┌─ DATA FOR THE TASK

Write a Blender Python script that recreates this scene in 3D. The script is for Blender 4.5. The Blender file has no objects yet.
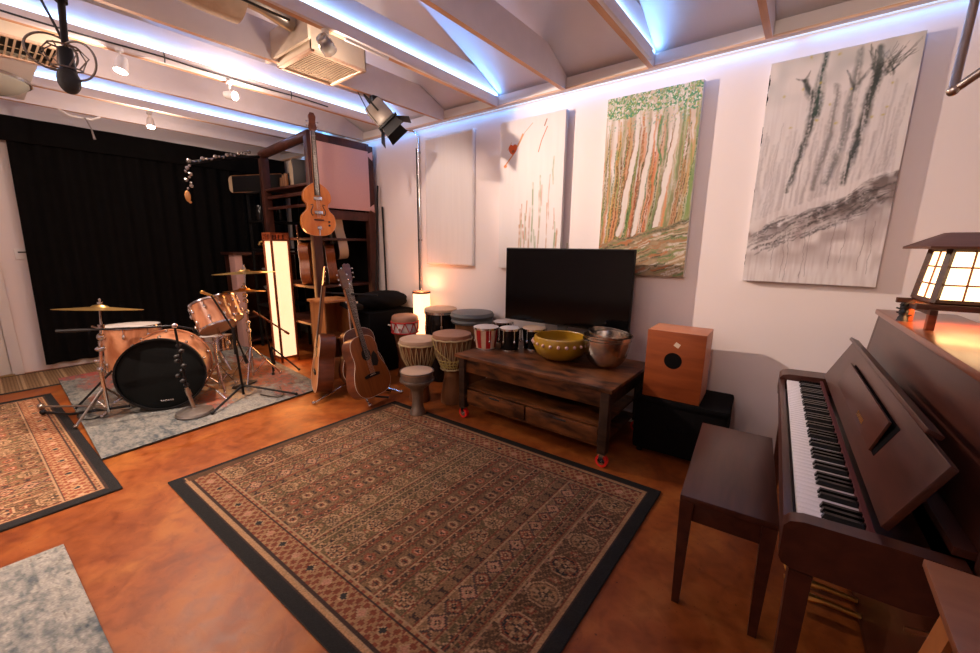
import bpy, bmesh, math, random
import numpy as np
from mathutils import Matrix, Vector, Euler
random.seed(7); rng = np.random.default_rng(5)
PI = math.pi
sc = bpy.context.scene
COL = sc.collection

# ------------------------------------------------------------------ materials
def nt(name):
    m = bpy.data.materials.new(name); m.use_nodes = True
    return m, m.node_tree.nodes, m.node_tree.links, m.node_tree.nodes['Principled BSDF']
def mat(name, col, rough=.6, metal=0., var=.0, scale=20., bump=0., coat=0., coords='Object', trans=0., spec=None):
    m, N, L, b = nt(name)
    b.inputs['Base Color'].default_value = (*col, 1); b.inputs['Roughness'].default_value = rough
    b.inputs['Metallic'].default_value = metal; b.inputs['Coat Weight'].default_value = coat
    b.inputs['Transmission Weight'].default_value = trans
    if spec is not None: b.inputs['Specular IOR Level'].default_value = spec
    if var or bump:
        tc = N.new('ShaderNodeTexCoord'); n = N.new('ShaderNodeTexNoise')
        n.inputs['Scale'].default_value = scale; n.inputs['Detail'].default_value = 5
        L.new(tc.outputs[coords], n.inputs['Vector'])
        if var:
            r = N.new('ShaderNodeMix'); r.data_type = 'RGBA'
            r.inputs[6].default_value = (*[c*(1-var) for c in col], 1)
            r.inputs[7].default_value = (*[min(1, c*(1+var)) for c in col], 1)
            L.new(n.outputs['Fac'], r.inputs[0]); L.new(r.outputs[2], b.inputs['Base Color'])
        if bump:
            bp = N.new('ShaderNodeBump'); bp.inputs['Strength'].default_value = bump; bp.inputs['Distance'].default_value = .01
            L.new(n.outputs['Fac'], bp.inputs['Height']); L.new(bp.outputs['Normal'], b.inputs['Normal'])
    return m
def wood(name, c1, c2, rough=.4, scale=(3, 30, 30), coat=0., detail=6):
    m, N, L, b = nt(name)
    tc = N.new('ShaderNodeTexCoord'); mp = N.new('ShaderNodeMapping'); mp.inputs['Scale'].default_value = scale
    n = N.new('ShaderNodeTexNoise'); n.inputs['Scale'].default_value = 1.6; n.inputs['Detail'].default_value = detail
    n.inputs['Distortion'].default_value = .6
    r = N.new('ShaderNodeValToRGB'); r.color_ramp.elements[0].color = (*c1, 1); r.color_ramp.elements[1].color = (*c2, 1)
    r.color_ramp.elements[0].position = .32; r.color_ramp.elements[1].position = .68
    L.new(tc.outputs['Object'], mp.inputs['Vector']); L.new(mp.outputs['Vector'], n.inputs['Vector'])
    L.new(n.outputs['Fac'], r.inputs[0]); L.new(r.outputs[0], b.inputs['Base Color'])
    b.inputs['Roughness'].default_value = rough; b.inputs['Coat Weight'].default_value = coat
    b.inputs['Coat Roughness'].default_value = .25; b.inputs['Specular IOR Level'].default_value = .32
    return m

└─
┌─ DATA FOR THE TASK

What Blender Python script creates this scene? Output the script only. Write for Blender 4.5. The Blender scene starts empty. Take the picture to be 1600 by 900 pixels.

└─
┌─ DATA FOR THE TASK

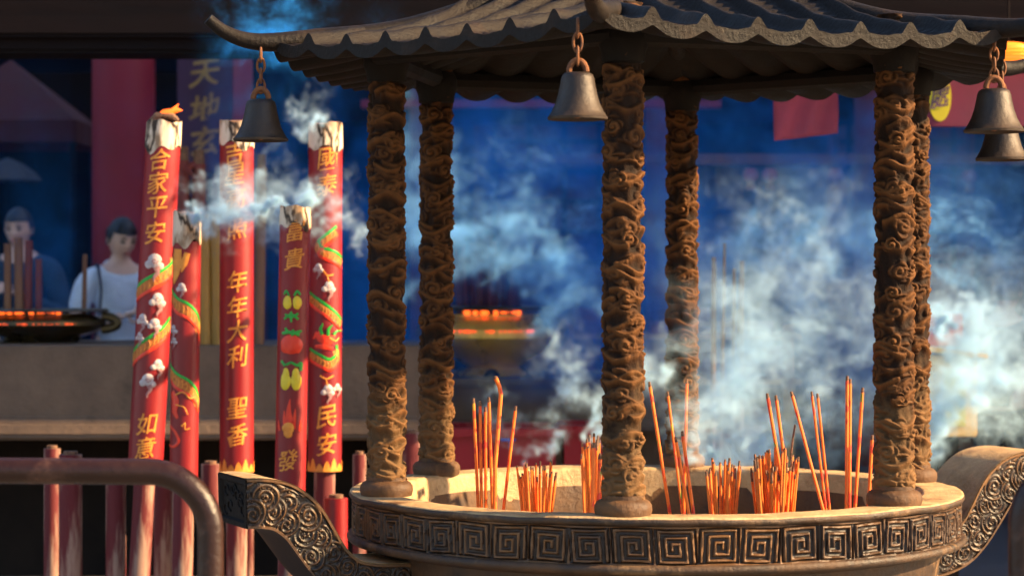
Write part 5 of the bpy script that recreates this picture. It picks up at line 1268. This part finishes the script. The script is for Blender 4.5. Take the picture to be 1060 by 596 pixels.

└─

GIVEN EXERCISE
Make an exact copy of the lines from the one holding "Write a Blender" through the one holding "COL = sc.collection", end lines included, without the pictures.

RESULT OF THIS EXERCISE
Write a Blender Python script that recreates this scene in 3D. The script is for Blender 4.5. The Blender file has no objects yet.
import bpy, bmesh, math, random
import numpy as np
from mathutils import Matrix, Vector, Euler
random.seed(7); rng = np.random.default_rng(5)
PI = math.pi
sc = bpy.context.scene
COL = sc.collection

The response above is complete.